Freitag, Mai 29, 2015

Vom Geheimnis der Schreibfehler

Es gibt einen großen Unterschied zwischen den eigenen Schreibfehlern und denen, die andere machen: Die eigenen muss man suchen, die der anderen fliegen einem entgegen.  Die Erklärung ist einfach.

Wenn wir einen Text lesen, den wir selbst geschrieben haben, dann lesen wir nicht eigentlich den Text, den wir vor Augen haben, sondern den Text, den wir schreiben wollten. Das klingt komisch, ist aber so.
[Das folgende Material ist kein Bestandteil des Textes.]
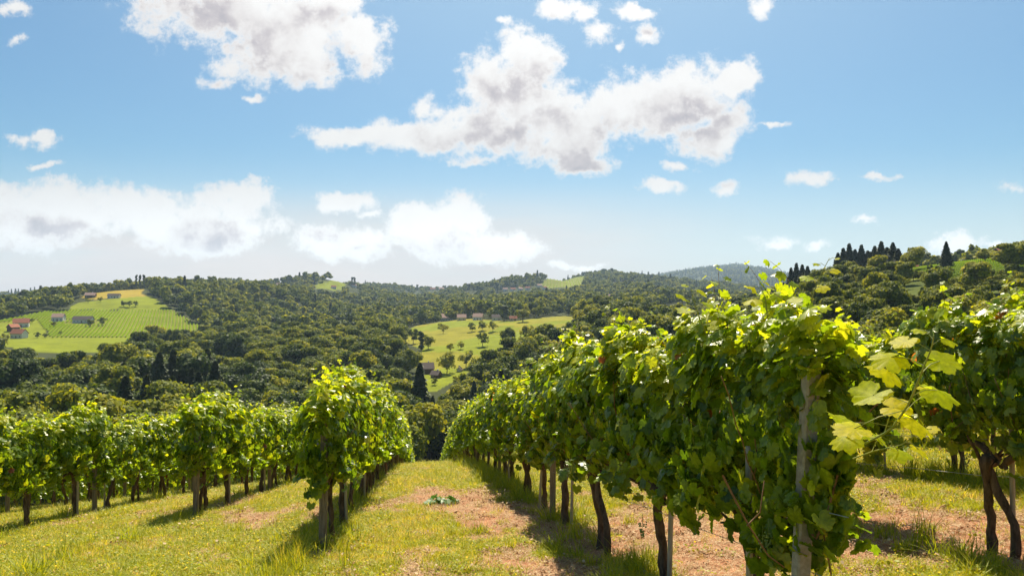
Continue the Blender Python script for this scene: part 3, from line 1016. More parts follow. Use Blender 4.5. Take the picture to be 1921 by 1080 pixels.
def build_rows():
    g = np.random.default_rng(11)
    for (rn, X, d0, d1, sp, post0, named) in ROWS:
        side = 'right' if X > 0 else 'left'
        d, k, s_ord, p_ord = d0, 0, 0, 0
        if post0:
            x, y = rowxy(X, post0)
            o = obj('trellis_post', POSTS[1] if X > -3 else POSTS[3], loc=(x, y, H(x, y)))
            o.scale = (1.1, 1.1, 0.98)
            o.rotation_euler = (R(-1.5), R(1.0), row_az)
            tag(o, 'weathered wooden end post standing at the head of the %s' % rn, 'post', 'trellis posts')
        while d < d1:
            dd = d + g.normal(0, 0.05)
            x, y = rowxy(X + g.normal(0, 0.02), dd)
            dist = math.hypot(x, y)
            e = bpy.data.objects.new('grapevine', None)
            C.objects.link(e)
            e.empty_display_size = 0.2
            e.location = (x, y, H(x, y) - 0.01)
            flip = math.pi if (k * 7 + int(X * 3)) % 2 else 0
            e.rotation_euler = (0, 0, row_az + flip + g.normal(0, 0.03))
            s = g.uniform(0.95, 1.06) if X > 0 else g.uniform(0.90, 1.10)
            if X == -4.3 and k in (0, 1):
                s = 1.06
            sx = s * g.uniform(0.9, 1.12)
            if X in (-4.3, -7.3) or X < -8:
                s *= 0.93
            e.scale = (sx, s * sp / 2.0 * (0.76 if k == 0 and X == 2.0 else 1), s)
            if dist < 8.6:
                i = k % 4 if X == 2.0 else (k + 2) % 4
                fm = N_FOL[i] if (X == 2.0 and k == 0) else N_FOL[1 + (k + int(X)) % 3]
                tm = N_TRK[(k + (1 if X > 4 else 0)) % 4]
            elif dist < 26:
                fm = M_FOL[(k * 3 + int(abs(X))) % 5]
                tm = M_TRK[(k * 2 + int(abs(X))) % 5]
            else:
                fm = F_FOL[(k * 3 + int(abs(X))) % 5]
                tm = F_TRK[k % 3]
            add_part('trunk', tm, e)
            add_part('foliage', fm, e)
            if dist < 11 and X > 0:
                for b in range(3):
                    o = add_part('grape_bunch', BUNCH[b], e)
                    o.location = (g.choice([-1, 1]) * g.uniform(0.18, 0.34), g.uniform(-0.8, 0.8), g.uniform(0.82, 1.05))
            if k < named:
                lab = '%s leafy grapevine from the near end of the %s' % (ORD[k], rn)
            else:
                lab = 'distant leafy grapevine merging into the far stretch of the %s' % rn if named else 'leafy grapevine with gnarled trunk in the %s' % rn
            tag(e, lab, 'grapevine', 'grapevines of the %s' % rn)
            # posts and stakes
            if k % 4 == 3 and dist < 60:
                xx, yy = rowxy(X, dd + sp / 2)
                o = obj('trellis_post', POSTS[k % 4], loc=(xx, yy, H(xx, yy)))
                o.rotation_euler = (g.normal(0, 0.02), g.normal(0, 0.02), row_az)
                if named > 4 and p_ord < 3:
                    tag(o, '%s weathered wooden post along the %s' % (ORD[p_ord + (1 if post0 else 0)], rn), 'post', 'trellis posts')
                else:
                    tag(o, 'grey wooden post farther down inside the %s' % rn, 'post', 'posts inside the %s' % rn)
                p_ord += 1
            if dist < 22 and k % 3 != 2 and abs(X) < 9:
                xx, yy = rowxy(X + 0.07 * (1 if k % 2 else -1), dd - 0.10)
                o = obj('vine_stake', STAKES[k % 4], loc=(xx, yy, H(xx, yy)))
                o.rotation_euler = (g.normal(0, 0.03), g.normal(0, 0.03), row_az)
                if k < named and k < 10:
                    tag(o, 'thin stake by the %s vine, %s' % (ORD[k], rn), 'stake', 'vine stakes')
                else:
                    tag(o, 'thin pale wooden stake among the farther vines of the %s' % rn, 'stake', 'stakes of the %s' % rn)
            d += {(2.0, 0): 1.87, (5.0, 1): 2.55}.get((X, k), sp)
            k += 1
        # trellis wires
        if -8 < X < 9:
            for hz, nm in ((0.72, 'lower'), (1.05, 'upper')):
                dds = np.arange((post0 or d0 - 1.0), min(d1, 34), 1.0)
                xs, ys = rowxy(np.full(len(dds), X), dds)
                mb = MB()
                mb.tube(np.c_[xs, ys, height(xs, ys) + hz], 0.0022, 4, 0, cap=False)
                o = obj('trellis_wire', mb.mesh('trellis_wire', [M['wire']]))
                tag(o, 'thin %s steel wire strung along the %s' % (nm, rn), 'wire', 'trellis wires')


build_rows()


def hero_details():
    # leaning concrete post at the near end of the first right row
    p0 = np.array([(1488 - CX) / F * 3.8, 3.8, 0.0])
    p0[2] = H(p0[0], p0[1])
    top_h = -(668 - CY) / F * 3.8
    hgt = top_h - p0[2]
    e = bpy.data.objects.new('trellis_post', None)
    C.objects.link(e)
    e.location = p0
    e.rotation_euler = (0, math.atan(((1528 - 1488) / F * 3.75) / 1.9), row_az)
    add_part('shaft', post_mesh(77, hgt, 0.075, M['concrete']), e)
    mb = MB()
    mb.box((0, 0, hgt - 0.075), (0.083, 0.083, 0.016), 0)
    add_part('black_band', mb.mesh('black_band', [M['band']]), e)
    tag(e, 'leaning square concrete post with black band near its top inside the nearest vine', 'post', 'trellis posts')

    def shoot(name, pix, dist, leaves, seed, mat, rad=0.005):
        """a shoot through photo points pix at the given distances, with separate big leaves"""
        g = np.random.default_rng(seed)
        pts = np.array([((px - CX) / F * dd, dd, -(py - CY) / F * dd) for (px, py), dd in zip(pix, dist)])
        n = 14
        u = np.linspace(0, 1, n)
        P = np.array([np.interp(u, np.linspace(0, 1, len(pts)), pts[:, i]) for i in range(3)]).T
        mb = MB()
        mb.tube(P, np.linspace(rad, rad * 0.35, n), 6, 1, 0.5)
        pos, nrm, tip, size, tint = [], [], [], [], []
        for (t, dx, dz, s, ny) in leaves:
            b = np.array([np.interp(t, u, P[:, i]) for i in range(3)])
            c = b + np.array([dx, g.uniform(-.04, .04), dz])
            mid = (b + c) / 2 + np.array([0, 0, 0.01])
            mb.tube([b, mid, c], 0.0016, 4, 1, 0.5)
            pos.append(c); size.append(s * 0.82)
            tip.append((dx, -0.25 * s, dz * 0.3 - 0.02))
            nrm.append((g.normal(0, .25), ny * 0.55, 0.85 + g.normal(0, .15)))
            tint.append(g.uniform(0.5, 1))
        v, f, tt = place_leaves(np.array(pos), np.array(nrm), np.array(tip), np.array(size), 0, np.array(tint), g, 0.025)
        mb.add(v, f, 0, tt)
        return mb.mesh(name, [M['young_leaf'], M['green_stem']], True)
    first = next(o for o in C.objects if o.name == 'grapevine')
    bpy.context.view_layer.update()
    inv = first.matrix_world.inverted()

    def attach(me):
        me.transform(inv)
        me.update()
        return add_part('shoot', me, first)
    # big sunlit shoot reaching out to the right
    lv = [(0.08, -.10, .00, .15, -.55), (0.12, .05, -.05, .12, -.6), (0.22, -.17, .02, .20, -.6), (0.28, .06, .00, .17, -.75), (0.40, -.13, .03, .17, -.6), (0.45, .09, .02, .17, -.75),
          (0.52, -.09, .05, .15, -.6), (0.60, .08, .04, .15, -.8), (0.66, -.11, .03, .15, -.6), (0.78, -.07, .03, .11, -.5), (0.84, .05, .02, .075, -.5), (0.93, -.03, .03, .06, -.5), (0.35, -.2, -.06, .16, -.5), (0.15, .03, .10, .14, -.8), (0.30, .11, .09, .14, -.8)]
    attach(shoot('shoot', [(1622, 832), (1672, 806), (1706, 756), (1728, 700), (1748, 652), (1752, 628)], [2.9, 2.7, 2.55, 2.45, 2.42, 2.4], lv, 5, 'young'))
    attach(shoot('shoot', [(1600, 860), (1640, 845), (1690, 835), (1722, 812)], [2.95, 2.9, 2.85, 2.8], [(.3, .03, .05, .09, -.6), (.5, -.05, .04, .1, -.6), (.75, .06, -.03, .1, -.6), (.95, .04, .03, .06, -.5)], 6, 'young', 0.003))
    # tall thin shoots above the canopy
    attach(shoot('shoot', [(1518, 660), (1516, 600), (1524, 555), (1540, 515), (1556, 484)], [3.9, 3.9, 3.9, 3.9, 3.9],
                 [(.15, .06, .0, .12, -.6), (.25, -.07, .02, .12, -.5), (.38, .06, .01, .13, -.6), (.48, -.10, -.01, .11, -.5), (.58, .05, .01, .10, -.6), (.68, -.07, .02, .09, -.5), (.78, .05, .01, .07, -.5), (.88, -.04, .01, .05, -.5), (.96, .03, .01, .035, -.5)], 7, 'young', 0.004))
    attach(shoot('shoot', [(1330, 640), (1310, 590), (1300, 560), (1296, 538)], [4.6] * 4,
                 [(.2, .07, .0, .13, -.6), (.35, -.07, .02, .14, -.5), (.5, .06, .01, .12, -.6), (.65, -.07, .01, .12, -.5), (.8, .05, .01, .1, -.6), (.95, -.03, .02, .06, -.5)], 8, 'young', 0.004))
    attach(shoot('shoot', [(1440, 600), (1436, 560), (1424, 530)], [4.2] * 3,
                 [(.2, .07, .0, .13, -.6), (.4, -.07, .02, .14, -.5), (.6, .06, .01, .12, -.6), (.8, -.06, .01, .1, -.5), (.95, .03, .01, .06, -.6)], 9, 'young', 0.004))
    # bare hanging cane in front of the first trunk
    mb = MB()
    g = np.random.default_rng(3)
    for pix, r in (([(1360, 895), (1375, 935), (1405, 985), (1440, 1040), (1470, 1062)], .006), ([(1570, 890), (1545, 960), (1530, 1010), (1520, 1000), (1556, 1010), (1562, 1090)], .006), ([(1400, 985), (1425, 960), (1432, 900)], .004)):
        P = [((px - CX) / F * 3.7, 3.7 + g.normal(0, .02), -(py - CY) / F * 3.7) for px, py in pix]
        mb.tube(P, np.linspace(r, r * .6, len(P)), 6, 0, 0.5, bark=.15)
    me = mb.mesh('hanging_cane', [M['cane']], True)
    me.transform(inv)
    add_part('hanging_cane', me, first)


hero_details()


# ---------------------------------------------------------------- instancing for the uncountable
def source(name, me):
    o = bpy.data.objects.new(name, me)
    return o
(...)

Deshalb müssen wir uns  in unseren Texten auf die Suche nach Fehlern machen, wir müssen jedes Wort unter die Lupe nehmen, den Text zu überfliegen genügt nicht.
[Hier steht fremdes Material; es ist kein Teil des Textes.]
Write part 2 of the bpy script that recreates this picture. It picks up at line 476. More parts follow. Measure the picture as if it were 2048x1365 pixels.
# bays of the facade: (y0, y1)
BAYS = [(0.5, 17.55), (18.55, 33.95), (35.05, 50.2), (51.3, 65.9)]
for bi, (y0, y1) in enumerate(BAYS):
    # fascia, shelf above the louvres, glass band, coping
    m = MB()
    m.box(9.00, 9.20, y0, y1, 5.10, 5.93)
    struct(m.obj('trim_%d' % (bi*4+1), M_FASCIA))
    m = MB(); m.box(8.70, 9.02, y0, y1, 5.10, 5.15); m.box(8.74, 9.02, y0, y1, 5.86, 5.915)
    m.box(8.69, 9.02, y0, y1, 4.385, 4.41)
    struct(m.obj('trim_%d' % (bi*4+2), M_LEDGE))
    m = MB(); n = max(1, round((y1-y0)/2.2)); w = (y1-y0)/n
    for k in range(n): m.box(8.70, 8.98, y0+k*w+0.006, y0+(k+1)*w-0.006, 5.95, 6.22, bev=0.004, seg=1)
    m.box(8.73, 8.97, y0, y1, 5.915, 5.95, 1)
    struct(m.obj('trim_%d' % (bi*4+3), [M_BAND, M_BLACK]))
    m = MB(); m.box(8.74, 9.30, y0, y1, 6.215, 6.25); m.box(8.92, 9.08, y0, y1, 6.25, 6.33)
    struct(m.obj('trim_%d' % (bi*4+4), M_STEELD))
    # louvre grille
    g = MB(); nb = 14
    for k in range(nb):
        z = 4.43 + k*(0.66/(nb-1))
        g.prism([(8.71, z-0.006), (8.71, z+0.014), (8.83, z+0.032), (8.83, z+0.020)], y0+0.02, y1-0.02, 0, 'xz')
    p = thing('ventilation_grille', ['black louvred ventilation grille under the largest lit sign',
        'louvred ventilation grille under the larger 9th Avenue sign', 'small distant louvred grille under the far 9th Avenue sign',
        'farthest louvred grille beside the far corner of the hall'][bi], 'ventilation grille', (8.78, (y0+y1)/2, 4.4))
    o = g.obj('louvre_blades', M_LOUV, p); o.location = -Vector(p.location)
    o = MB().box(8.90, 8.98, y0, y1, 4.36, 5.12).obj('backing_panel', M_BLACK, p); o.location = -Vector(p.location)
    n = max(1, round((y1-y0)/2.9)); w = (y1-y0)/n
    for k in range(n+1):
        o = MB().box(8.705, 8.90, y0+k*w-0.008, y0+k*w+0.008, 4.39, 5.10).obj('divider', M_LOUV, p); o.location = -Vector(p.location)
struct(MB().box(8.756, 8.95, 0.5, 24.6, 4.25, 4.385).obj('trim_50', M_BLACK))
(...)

Selbst beim flüchtigen Lesen der Texte anderer Autoren brauchen wir nicht nach Fehlern zu suchen, sie fallen uns sofort ins Auge. Wir vergleichen die Wörter automatisch mit der Schreibweise, die wir in der Schule gelernt haben. Und das ist eben anders als bei den eigenen Texten. Da lesen wir genauso automatisch das, was wir schreiben wollten und übersehen die Fehler, die wir gemacht haben.

Dass das Lesen fremder Texte selbst bei bemühter Genauigkeit nicht alle Fehler zutage fördert, ist mir bei der (nochmaligen) Lektüre der „Blechtrommel“ von Günter Grass bewusst geworden. In der Erstausgabe von August 1959, die ich seinerzeit gelesen und jetzt wieder gelesen habe – nach 56 Jahren – sprang mich auf Seite 155 ein falsch geschriebenes DASS an. „Ein Ring, der eine so zierliche Gemme hielt, DAS man ihm ansah…“. Und das passierte 1959, als Lektoren und Korrektoren mehr Zeit zum gewissenhaften Lesen eingeräumt wurde als heute.

Ach ja, Korrektoren gibt es heute gar nicht mehr, jedenfalls nicht in der Tagespresse. Sie wurden ersetzt durch Korrekturprogramme. Ich habe das Gefühl, dass diese Programme nicht so tüchtig sind wie die in Pension geschickten Korrektoren und dass sie die merkwürdigsten Fehler produzieren. Aber das ist ein anderes Thema.

Wer macht mehr Fehler – der Mensch oder der Computer? Der Computer? Falsch! Denn die Fehler, die der Computer macht, haben wir ihm beigebracht.